I presume you used a sine wave to measure RMS voltage with the fluke. If so, your only getting about 3:1 gain between the BT output and the amp chip output.

I wonder if some resistors in the op amp circuits are mis-populated reducing the BT signal level because the minimum gain the chip supports is 19 dB (9x gain) and most all TPA311X implementations are set to 26 dB gain (~20x gain). You could measure the voltage at the TPA3116 inputs to verify.
 
I did not use a sine wave. I didn't know that that was a standard practice . I am new at this . Is there a phone app I can get to input it to bluetooth? I will get a data sheet on the chip so I can check the voltage level at the chips. Also sending a sine wave through the bt will be somewhat annoying . What kind of resistor would be suitable to put in the speaker's place for testing.
 
I have a similar board, with dual TPA3116D2 chips, 3 channels, citing 2x50W and 1x100W. The issue I'm facing is that with amplifier volume set to 70-75% range, any increase in the Source (a DAC) beyond 60% of it's volume, the speakers stop momentarily during the playback like for a fraction of second. This keeps happening unless I turn down either the source volume or the amplifier volume. What could be the problem here? Source giving too much high powered signal, beyond the input sensitivity of the amplifier or the amplifier not powerful enough to handle the load?
The amplifier is connected to the source using RCA cables. It's being powered by the 90W Dell laptop PSU. I did try to swap it with a 24V 10A Switching PSU but the problem persisted.
 
Does this happens on all 3 output channels?

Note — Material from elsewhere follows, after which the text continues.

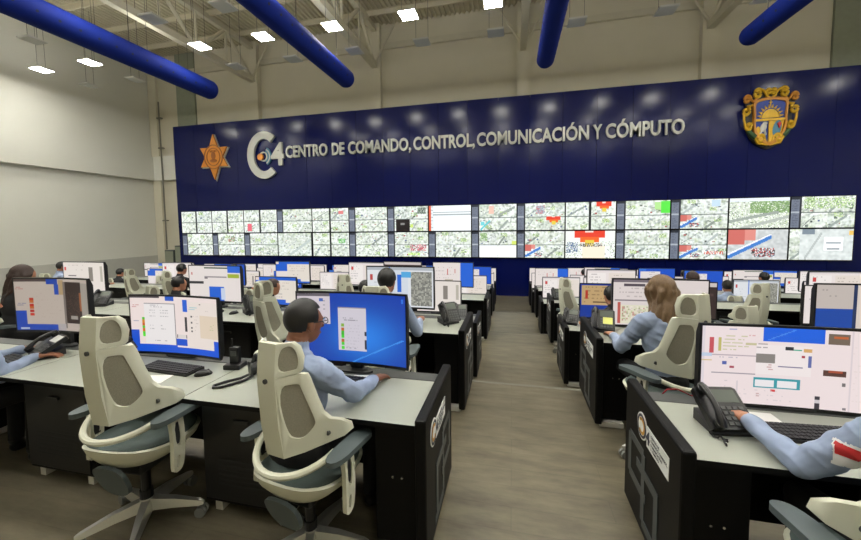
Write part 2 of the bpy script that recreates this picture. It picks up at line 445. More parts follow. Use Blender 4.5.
def campic(p, u0, v0, u1, v1):
    p.r(u0, v0, u1, v1, random.choice(['#e6eee4', '#dbe4da', '#d4dcd2', '#e4eae8', '#dde6e2']))
    p.r(u0, v0, u1, v0 + (v1 - v0) * random.uniform(.1, .3), random.choice(['#f4f8f8', '#eef4f2', '#c6d2c4']))
    p.noise(u0, v0, u1, v1, ['#a3b09c', '#8c9a88', '#c3cfbd', '#f2f6f0', '#b9c4b6', '#ffffff', '#6f7d70', '#cdd9b4'], .34, 2)
    p.blur(u0, v0, u1, v1)
    p.noise(u0, v0, u1, v1, CAMCOLS + ['#53605a', '#3f4a46'], .3)
    p.blur(u0, v0, u1, v1)
    if random.random() < .8: p.line(u0 + .02, v1 - .03, u0 + (u1 - u0) * random.uniform(.35, .9), v0 + (v1 - v0) * .25, random.choice(['#96a19c', '#b0bab8', '#869088', '#e8eeec']), random.choice((1, 2)))
    if random.random() < .65:
        cu = random.uniform(u0, u1 - .14); cv = random.uniform(v0, v1 - .14)
        p.noise(cu, cv, cu + .14, cv + .13, ['#a9c48c', '#7f9f70', '#b8d090', '#d2e2b0'], .75)
    for _ in range(5):
        cu, cv = random.uniform(u0, u1 - .06), random.uniform(v0 + .1, v1 - .06)
        p.r(cu, cv, cu + random.uniform(.02, .05), cv + random.uniform(.02, .05), random.choice(['#66726c', '#8f9a92', '#3e4844', '#ffffff', '#a05a54', '#5a6a8c']))
def vw_design(kind, side):
    p = Paint(60, 36, '#eef3ee'); u = 0.
    if side:
        u = .17
        p.r(0, 0, u - .03, 1, '#6e7686'); p.text(.02, .03, .13, 1, '#3a4254', 2, .7); p.r(0, .48, u - .03, .53, '#a8b0ba'); p.r(u - .03, 0, u, 1, '#2a2e36'); p.r(0, 0, .14, .09, '#222833')
    if kind == 'quad':
        for a in (0, 1):
            for b in (0, 1):
                campic(p, u + (1 - u) * a / 2, b / 2, u + (1 - u) * (a + 1) / 2, (b + 1) / 2)
        p.r(u, .49, 1, .52, '#5e6a66')
    elif kind == 'two':                      # two narrow views with dark gutter
        for a in (0, 1):
            for b in (0, 1): campic(p, .5 * a + .02, b / 2, .5 * a + .48, (b + 1) / 2)
        p.r(.46, 0, .51, 1, '#14181c'); p.r(0, .49, 1, .52, '#4c5854')
    elif kind == 'one': campic(p, 0, 0, 1, 1); campic(p, .2, .2, .8, .7); p.line(.3, .95, .95, .25, '#b8c4c0', 3); p.r(.97, 0, 1, 1, '#111318')
    elif kind == 'list':
        p.r(0, 0, 1, 1, '#eef4f6'); p.r(0, 0, .05, 1, '#d85a3c'); p.r(.05, 0, .12, 1, '#dfe6ea'); p.text(.06, .05, .11, 1, '#222222', 5, .9); p.r(.1, .25, 1, .29, '#8e989c'); p.r(.1, .33, 1, .38, '#a4adb0'); p.r(.6, .45, 1, .98, '#f6fafc')
    if kind == 'onegreen':
        p.r(0, 0, 1, 1, '#cfd8c8'); p.noise(0, 0, 1, 1, CAMCOLS, .5); p.noise(.35, .05, 1, .5, ['#7fa06a', '#8eae76', '#a2be8a', '#6e9060'], .85); p.r(0, 0, 1, .12, '#e4ebf2')
        p.line(0, .75, .8, .45, '#9aa49c', 3); p.line(.2, .98, .98, .6, '#b0b8b0', 3)
    return p
def banner(p, u, v, w_, h_): p.r(u, v, u + w_, v + h_ * .45, '#e0402c'); p.r(u + w_ * .2, v + h_ * .4, u + w_ * .8, v + h_ * .75, '#e8662c'); p.r(u + w_ * .35, v + h_ * .6, u + w_ * .65, v + h_, '#e0c84a'); p.r(u + w_ * .35, v, u + w_ * .62, v + h_ * .12, '#f0d8d0')
def train(p, u, v, w_, h_):
    p.r(u, v, u + w_ * .5, v + h_ * .35, '#d88a80'); p.r(u, v, u + w_ * .3, v + h_ * .5, '#c86a62')
    for k in range(3): p.line(u, v + h_ * (.82 + .05 * k), u + w_ * .75, v + h_ * (.16 + .05 * k), '#3f7cc8' if k else '#f4f4f8', 2)
    p.noise(u + w_ * .45, v + h_ * .62, u + w_ * .85, v + h_ * .9, ['#44484e', '#c04038', '#8a96a6', '#e8e8e8'], .8)
VWX0, VWW = -15.865, 1.7833
spec = {}
for r_ in (0, 1):
    for c_ in range(15): spec[(r_, c_)] = ('quad', c_ % 2 == 0)
spec.update({(0, 0): ('two', 0), (0, 1): ('two', 0), (0, 2): ('two', 0), (0, 3): ('quad', 1), (0, 4): ('two', 0), (0, 5): ('quad', 1), (0, 6): ('quad', 1), (0, 7): ('list', 0), (0, 8): ('quad', 1), (0, 9): ('quad', 1), (0, 10): ('two', 0), (0, 11): ('quad', 1), (0, 12): ('quad', 1), (0, 13): ('onegreen', 0), (0, 14): ('quad', 1),
             (1, 0): ('quad', 1), (1, 1): ('quad', 1), (1, 2): ('quad', 1), (1, 3): ('one', 0), (1, 4): ('two', 0), (1, 5): ('quad', 1), (1, 6): ('quad', 1), (1, 7): ('quad', 1), (1, 8): ('quad', 1), (1, 9): ('quad', 1), (1, 10): ('one', 0), (1, 11): ('quad', 1), (1, 12): ('quad', 1), (1, 13): ('one', 0), (1, 14): ('one', 1)})
for (r_, c_), (kind, side) in sorted(spec.items()):
    p = vw_design(kind, side)
    extra = ''
    if (r_, c_) == (0, 6): p.r(.2, .52, .55, 1, '#181012'); p.r(.32, .68, .42, .76, '#8a8a8a'); p.r(.56, .72, .64, .85, '#c8e070'); p.noise(.75, .05, .95, .3, ['#4a5a50', '#8a9a8a'], .8); extra = ' with black tile'
    if (r_, c_) == (0, 4): p.r(.74, .12, .86, .26, '#d87c7c')
    if (r_, c_) == (0, 2): p.r(.1, .62, .24, .95, '#e06878')
    if (r_, c_) == (0, 8): p.r(.38, .05, .5, .35, '#e8c0b0'); p.line(.2, .95, .4, .6, '#58c8d0', 2); p.line(.6, .4, .95, .1, '#9aa49c', 2); p.r(.2, .68, .28, .8, '#70d0d8')
    if (r_, c_) == (0, 9): p.noise(.4, .08, .58, .4, ['#9aa0b0', '#c87078', '#b0b8c0'], .9); banner(p, .62, .5, .3, .3); extra = ' with a small red banner'
    if (r_, c_) == (0, 10): banner(p, .62, 0, .3, .35); extra = ' in two narrow views with a red banner'
    if (r_, c_) == (0, 11): p.r(.83, .04, 1, .45, '#58e048'); p.r(.72, .06, .83, .3, '#b0e090'); extra = ' with a bright green tile'
    if (r_, c_) == (0, 12): train(p, .17, .52, .38, .46); p.r(.72, .04, .86, .25, '#c0d8e8'); extra = ' with a blue and red band'
    if (r_, c_) == (0, 14): p.noise(.2, .05, .98, .4, ['#a0c080', '#c8e0a0', '#88a878', '#e8f0e0'], .7)
    if (r_, c_) == (1, 1): p.noise(.5, .1, .72, .4, ['#5a8a60', '#88b080', '#c05858'], .7); extra = ' with a green clump'
    if (r_, c_) == (1, 4): p.noise(.72, .25, .9, .45, ['#68b070', '#a0d890'], .8)
    if (r_, c_) == (1, 6): p.noise(.55, .5, .95, .75, ['#d05868', '#803848', '#e8a0a8'], .6); p.noise(.5, .82, .8, .95, ['#b0e070', '#d8f0a0'], .8); extra = ' with a red smudge'
    if (r_, c_) == (1, 7): p.r(.17, .5, 1, .53, '#a8b0b0')
    if (r_, c_) == (1, 8): p.r(.17, .52, .58, 1, '#eef2f4'); p.r(.6, .52, 1, 1, '#f2f6f6'); p.noise(.18, .05, .35, .35, ['#88a878', '#a8c490'], .8); p.r(.9, .35, 1, .5, '#d0e070')
    if (r_, c_) == (1, 9): train(p, .17, .5, .42, .48); extra = ' with a blue band low left'
    if (r_, c_) == (1, 10): p.r(0, 0, 1, 1, '#e8ece8'); p.noise(0, .4, 1, 1, CAMCOLS, .4); banner(p, .18, 0, .62, .55); p.r(.35, .55, .8, 1, '#f0e6d0'); p.noise(.3, .45, .75, .58, ['#3a3432', '#c8c0b0'], .7); p.noise(.02, .42, .25, .8, ['#4a6a98', '#d0d8e0', '#6a7a88'], .7); extra = ' filled by a large red banner'
    if (r_, c_) == (1, 12): train(p, .17, .52, .42, .46); p.noise(.62, .72, .95, .84, ['#c84838', '#e0b0a0', '#f0f0f0'], .8); extra = ' with blue band and red specks'
    if (r_, c_) == (1, 13): p.r(0, 0, 1, 1, '#c8cccc'); p.noise(0, 0, 1, 1, ['#c8cccc', '#d6dada', '#b8bebe'], .7, 2); p.blur(0, 0, 1, 1, 2); train(p, 0, 0, .95, 1.02); p.noise(.4, .6, .8, .9, ['#30343a', '#c04038', '#a8b0b8', '#e8e8e8', '#5a4a4a'], .8); extra = ' showing a big blue and red vehicle'
    if (r_, c_) == (1, 14): p.r(.17, 0, 1, 1, '#d4dcda'); p.noise(.17, 0, 1, 1, ['#d4dcda', '#c8d0ce', '#e2e8e6'], .7, 2); p.blur(.17, 0, 1, 1, 2); p.line(.25, .95, .5, .1, '#b4bcba', 2); p.r(.2, 0, .4, .18, '#7a8894'); p.r(.55, .25, .85, .7, '#f6f8f8'); p.r(.58, .42, .82, .48, '#a0aab0'); p.r(.6, .6, .8, .66, '#98a0a6'); p.r(.93, .05, 1, .2, '#e8c060'); extra = ' showing a white car from behind'
    z1 = 2.605 if r_ == 0 else 1.525; hh = 1.075
    x0 = VWX0 + c_ * VWW
    o = empty('video_wall_display', 'wall video display%s, %s row, %s from left' % (extra, 'upper' if r_ == 0 else 'lower', ORD[c_ + 1]), 'screen', (x0 + VWW / 2, 14.44, z1 - hh / 2), 0, 'displays of the video wall')
    MB().bx(-VWW / 2 + .003, VWW / 2 - .003, -.02, .045, -hh / 2 + .003, hh / 2 - .003).build('frame', 'black_edge', o)
    me = screen_mesh('screen', p, VWW - .05, hh - .05, 0, 'wall_screen')
    s = bpy.data.objects.new('screen', me); C.objects.link(s); s.parent = o; s.location = (0, -.022, 0)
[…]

The TPA have an OC/OT protection build in (overcurrent/overtemp) which can be wired to self clear after about a second. But this involves some heat/time constant to occur.If there's a opamp based xover between BT and TPA the opamp might get overdriven into saturation which may get you in trouble if these aren't rail2rail and do some fancy amplitude folding at the output which result in something like you describe. Do the speaker cones "stay" in/out for that second?